| RECORDS SHOWN |
<<<<
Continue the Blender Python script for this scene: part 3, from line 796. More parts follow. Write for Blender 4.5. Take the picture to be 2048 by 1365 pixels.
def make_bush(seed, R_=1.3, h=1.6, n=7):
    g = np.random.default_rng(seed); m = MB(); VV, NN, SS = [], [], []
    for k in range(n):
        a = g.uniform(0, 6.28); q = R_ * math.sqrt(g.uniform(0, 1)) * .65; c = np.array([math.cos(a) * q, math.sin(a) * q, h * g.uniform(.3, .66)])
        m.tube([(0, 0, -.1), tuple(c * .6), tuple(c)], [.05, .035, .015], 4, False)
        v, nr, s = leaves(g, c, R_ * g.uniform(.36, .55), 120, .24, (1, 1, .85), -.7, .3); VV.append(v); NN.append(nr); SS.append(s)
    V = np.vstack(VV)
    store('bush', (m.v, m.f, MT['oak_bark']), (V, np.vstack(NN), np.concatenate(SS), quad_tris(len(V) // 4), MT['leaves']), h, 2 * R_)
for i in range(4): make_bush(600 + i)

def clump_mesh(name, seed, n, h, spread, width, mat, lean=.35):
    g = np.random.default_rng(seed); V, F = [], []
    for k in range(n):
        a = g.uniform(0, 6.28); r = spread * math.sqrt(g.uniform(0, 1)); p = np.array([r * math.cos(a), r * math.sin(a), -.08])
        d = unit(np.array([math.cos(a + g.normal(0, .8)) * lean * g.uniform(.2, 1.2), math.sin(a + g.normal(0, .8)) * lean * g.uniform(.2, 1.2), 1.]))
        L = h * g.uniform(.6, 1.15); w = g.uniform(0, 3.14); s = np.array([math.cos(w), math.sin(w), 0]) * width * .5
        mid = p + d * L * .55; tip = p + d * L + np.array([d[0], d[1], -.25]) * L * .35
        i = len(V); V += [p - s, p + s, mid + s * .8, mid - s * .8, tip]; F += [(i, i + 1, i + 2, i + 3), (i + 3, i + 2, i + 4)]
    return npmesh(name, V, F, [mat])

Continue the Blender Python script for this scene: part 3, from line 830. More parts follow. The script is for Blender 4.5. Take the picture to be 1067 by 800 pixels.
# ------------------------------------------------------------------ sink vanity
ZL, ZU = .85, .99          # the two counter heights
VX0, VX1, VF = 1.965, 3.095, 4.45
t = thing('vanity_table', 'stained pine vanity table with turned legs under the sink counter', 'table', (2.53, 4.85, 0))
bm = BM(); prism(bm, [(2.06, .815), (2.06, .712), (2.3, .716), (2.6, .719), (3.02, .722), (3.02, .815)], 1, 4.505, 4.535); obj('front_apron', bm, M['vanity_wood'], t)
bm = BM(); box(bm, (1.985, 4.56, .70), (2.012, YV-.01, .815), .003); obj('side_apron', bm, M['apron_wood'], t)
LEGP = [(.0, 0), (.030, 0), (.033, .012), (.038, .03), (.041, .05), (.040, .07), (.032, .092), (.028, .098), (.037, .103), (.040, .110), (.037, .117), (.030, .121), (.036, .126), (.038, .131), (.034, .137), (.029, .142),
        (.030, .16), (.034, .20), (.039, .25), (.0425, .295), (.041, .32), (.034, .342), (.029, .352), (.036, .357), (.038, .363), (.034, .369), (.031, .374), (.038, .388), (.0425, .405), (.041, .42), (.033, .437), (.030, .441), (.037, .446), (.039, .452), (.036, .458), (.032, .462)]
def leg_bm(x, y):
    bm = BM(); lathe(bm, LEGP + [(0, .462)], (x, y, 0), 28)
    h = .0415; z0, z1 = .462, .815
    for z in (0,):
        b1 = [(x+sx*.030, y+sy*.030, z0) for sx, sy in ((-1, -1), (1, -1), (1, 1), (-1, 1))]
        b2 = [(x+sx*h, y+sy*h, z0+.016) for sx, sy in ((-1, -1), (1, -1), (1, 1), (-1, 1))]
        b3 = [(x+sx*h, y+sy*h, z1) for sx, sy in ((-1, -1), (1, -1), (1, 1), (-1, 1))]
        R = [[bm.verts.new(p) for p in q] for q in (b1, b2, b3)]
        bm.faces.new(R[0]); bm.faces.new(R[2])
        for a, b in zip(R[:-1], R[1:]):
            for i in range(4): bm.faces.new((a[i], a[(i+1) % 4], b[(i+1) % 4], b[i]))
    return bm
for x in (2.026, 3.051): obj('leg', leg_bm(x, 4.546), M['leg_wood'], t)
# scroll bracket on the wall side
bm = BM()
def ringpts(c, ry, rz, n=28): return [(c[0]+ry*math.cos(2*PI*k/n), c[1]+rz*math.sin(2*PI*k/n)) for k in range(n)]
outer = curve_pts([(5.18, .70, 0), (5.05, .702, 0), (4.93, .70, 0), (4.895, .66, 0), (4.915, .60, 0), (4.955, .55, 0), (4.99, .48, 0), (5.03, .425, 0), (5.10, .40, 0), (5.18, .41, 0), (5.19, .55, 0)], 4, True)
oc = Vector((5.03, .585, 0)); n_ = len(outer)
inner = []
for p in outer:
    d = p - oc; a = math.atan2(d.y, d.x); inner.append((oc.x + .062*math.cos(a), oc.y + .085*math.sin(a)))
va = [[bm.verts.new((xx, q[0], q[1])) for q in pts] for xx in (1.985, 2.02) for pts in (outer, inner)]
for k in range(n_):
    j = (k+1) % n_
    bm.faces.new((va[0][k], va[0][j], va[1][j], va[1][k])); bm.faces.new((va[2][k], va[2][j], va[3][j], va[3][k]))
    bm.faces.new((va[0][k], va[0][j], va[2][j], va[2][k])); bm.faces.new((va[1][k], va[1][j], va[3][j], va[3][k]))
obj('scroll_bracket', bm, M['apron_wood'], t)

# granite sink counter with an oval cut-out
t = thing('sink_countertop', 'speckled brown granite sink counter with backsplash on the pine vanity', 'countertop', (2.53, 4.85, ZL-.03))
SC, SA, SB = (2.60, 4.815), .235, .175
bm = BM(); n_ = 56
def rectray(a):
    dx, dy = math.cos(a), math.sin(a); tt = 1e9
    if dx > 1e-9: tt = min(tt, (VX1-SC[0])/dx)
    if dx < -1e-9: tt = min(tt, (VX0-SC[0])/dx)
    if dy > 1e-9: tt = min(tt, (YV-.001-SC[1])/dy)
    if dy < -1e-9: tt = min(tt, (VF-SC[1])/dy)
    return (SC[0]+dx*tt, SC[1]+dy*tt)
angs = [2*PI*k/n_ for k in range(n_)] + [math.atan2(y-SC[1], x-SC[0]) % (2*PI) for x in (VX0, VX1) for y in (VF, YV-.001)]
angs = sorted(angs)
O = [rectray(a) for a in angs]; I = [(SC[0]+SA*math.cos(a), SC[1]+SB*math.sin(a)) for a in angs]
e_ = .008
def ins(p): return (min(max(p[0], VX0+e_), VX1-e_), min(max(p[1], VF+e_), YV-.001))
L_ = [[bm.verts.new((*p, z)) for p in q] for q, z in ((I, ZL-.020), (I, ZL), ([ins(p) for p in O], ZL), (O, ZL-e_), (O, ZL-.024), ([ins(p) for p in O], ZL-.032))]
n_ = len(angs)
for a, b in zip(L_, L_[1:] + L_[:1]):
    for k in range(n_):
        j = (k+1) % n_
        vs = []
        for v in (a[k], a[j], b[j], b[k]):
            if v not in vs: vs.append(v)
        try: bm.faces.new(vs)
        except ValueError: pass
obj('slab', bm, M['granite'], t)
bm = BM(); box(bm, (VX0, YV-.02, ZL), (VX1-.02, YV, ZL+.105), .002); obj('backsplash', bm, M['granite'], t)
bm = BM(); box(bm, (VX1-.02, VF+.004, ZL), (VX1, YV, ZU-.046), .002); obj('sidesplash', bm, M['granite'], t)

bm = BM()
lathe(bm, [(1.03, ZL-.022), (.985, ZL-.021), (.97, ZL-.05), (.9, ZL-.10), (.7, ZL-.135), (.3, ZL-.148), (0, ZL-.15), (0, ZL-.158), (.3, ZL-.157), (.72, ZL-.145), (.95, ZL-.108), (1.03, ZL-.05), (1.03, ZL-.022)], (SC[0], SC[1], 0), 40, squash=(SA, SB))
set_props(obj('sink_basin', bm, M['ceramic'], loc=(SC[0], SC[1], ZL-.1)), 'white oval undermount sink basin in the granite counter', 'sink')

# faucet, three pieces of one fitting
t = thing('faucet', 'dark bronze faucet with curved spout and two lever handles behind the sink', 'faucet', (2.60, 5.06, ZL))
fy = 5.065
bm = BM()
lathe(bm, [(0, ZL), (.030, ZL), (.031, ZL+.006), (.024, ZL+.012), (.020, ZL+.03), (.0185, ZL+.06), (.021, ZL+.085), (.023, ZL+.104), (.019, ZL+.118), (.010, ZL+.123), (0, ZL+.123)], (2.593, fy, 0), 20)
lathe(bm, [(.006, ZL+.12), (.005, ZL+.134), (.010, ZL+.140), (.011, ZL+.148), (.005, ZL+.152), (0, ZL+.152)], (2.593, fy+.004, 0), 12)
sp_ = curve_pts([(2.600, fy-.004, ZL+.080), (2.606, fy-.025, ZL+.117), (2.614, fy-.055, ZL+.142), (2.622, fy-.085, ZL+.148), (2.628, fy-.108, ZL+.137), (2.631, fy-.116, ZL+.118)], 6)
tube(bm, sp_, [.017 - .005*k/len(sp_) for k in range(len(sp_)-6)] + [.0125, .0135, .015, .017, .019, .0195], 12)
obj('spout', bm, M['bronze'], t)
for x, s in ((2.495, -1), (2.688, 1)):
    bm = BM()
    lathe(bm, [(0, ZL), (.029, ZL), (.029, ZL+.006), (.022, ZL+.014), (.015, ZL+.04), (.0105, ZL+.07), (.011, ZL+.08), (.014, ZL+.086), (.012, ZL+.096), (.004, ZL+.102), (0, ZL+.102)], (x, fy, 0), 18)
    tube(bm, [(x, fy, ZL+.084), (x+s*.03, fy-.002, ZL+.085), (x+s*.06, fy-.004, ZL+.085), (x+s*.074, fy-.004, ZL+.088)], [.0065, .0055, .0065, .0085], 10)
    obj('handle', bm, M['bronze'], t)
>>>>
| TASK PROMPT |
Quote in full each line from the top of the records above through the line with "for i in range(4): make_bush(600 + i)"; stop after that line.

| EXERCISE RESPONSE |
Continue the Blender Python script for this scene: part 3, from line 796. More parts follow. Write for Blender 4.5. Take the picture to be 2048 by 1365 pixels.
def make_bush(seed, R_=1.3, h=1.6, n=7):
    g = np.random.default_rng(seed); m = MB(); VV, NN, SS = [], [], []
    for k in range(n):
        a = g.uniform(0, 6.28); q = R_ * math.sqrt(g.uniform(0, 1)) * .65; c = np.array([math.cos(a) * q, math.sin(a) * q, h * g.uniform(.3, .66)])
        m.tube([(0, 0, -.1), tuple(c * .6), tuple(c)], [.05, .035, .015], 4, False)
        v, nr, s = leaves(g, c, R_ * g.uniform(.36, .55), 120, .24, (1, 1, .85), -.7, .3); VV.append(v); NN.append(nr); SS.append(s)
    V = np.vstack(VV)
    store('bush', (m.v, m.f, MT['oak_bark']), (V, np.vstack(NN), np.concatenate(SS), quad_tris(len(V) // 4), MT['leaves']), h, 2 * R_)
for i in range(4): make_bush(600 + i)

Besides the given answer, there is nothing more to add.